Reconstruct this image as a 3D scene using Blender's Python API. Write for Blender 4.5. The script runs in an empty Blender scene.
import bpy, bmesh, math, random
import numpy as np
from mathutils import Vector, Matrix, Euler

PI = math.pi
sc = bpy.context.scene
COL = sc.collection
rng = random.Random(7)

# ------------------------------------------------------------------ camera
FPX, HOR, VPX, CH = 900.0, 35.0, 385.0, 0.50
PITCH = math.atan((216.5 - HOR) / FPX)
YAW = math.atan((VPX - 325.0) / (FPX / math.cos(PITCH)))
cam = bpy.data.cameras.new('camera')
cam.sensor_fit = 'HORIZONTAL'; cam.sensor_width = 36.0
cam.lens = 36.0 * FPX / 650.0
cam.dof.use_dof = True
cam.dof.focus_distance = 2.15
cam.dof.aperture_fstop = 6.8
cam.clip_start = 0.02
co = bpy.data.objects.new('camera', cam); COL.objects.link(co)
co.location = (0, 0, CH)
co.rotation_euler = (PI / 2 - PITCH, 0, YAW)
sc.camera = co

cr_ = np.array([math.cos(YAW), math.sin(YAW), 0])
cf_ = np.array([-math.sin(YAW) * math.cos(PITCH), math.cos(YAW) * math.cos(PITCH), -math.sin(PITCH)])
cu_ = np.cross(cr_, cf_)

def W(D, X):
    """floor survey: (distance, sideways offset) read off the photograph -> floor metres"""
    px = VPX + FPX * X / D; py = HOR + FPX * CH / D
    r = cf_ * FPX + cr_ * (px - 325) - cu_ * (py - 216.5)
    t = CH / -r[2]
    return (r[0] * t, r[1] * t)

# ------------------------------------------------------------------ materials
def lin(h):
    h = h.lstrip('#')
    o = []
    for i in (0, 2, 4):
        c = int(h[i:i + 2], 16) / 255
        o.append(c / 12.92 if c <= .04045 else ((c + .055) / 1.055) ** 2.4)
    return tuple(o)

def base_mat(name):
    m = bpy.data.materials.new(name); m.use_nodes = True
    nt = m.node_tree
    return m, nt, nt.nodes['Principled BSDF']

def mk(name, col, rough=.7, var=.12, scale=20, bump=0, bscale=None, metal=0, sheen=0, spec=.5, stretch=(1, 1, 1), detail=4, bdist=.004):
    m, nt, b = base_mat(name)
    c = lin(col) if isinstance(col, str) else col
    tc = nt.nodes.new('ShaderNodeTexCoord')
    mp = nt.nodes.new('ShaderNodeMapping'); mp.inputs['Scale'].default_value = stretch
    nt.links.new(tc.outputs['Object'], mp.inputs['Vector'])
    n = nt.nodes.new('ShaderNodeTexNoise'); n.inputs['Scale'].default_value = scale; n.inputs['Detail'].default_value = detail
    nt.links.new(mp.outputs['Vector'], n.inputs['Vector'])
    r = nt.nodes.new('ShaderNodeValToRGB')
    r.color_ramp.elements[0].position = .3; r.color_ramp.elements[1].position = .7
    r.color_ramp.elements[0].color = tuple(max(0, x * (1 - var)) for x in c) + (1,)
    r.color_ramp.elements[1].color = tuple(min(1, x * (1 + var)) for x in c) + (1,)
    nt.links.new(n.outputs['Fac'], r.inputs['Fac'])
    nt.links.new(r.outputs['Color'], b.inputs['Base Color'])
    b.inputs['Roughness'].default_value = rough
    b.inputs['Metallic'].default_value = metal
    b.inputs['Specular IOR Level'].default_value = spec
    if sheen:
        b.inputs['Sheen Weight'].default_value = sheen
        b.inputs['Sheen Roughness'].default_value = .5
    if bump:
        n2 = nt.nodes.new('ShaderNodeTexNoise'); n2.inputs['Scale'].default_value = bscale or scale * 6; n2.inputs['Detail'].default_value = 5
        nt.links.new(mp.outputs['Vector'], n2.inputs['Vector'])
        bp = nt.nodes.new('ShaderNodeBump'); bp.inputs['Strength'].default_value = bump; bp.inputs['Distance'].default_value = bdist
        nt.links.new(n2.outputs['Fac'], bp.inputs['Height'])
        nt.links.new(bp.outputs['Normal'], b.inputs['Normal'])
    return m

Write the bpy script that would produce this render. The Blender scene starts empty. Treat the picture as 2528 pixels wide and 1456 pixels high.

◆ Objective ◆
Using the material above, quote the first line and each line after it, stopping at and including the line that holds "from mathutils import Vector, Matrix, Euler".

◆ Written answer ◆
Reconstruct this image as a 3D scene using Blender's Python API. Write for Blender 4.5. The script runs in an empty Blender scene.
import bpy, bmesh, math, random
import numpy as np
from mathutils import Vector, Matrix, Euler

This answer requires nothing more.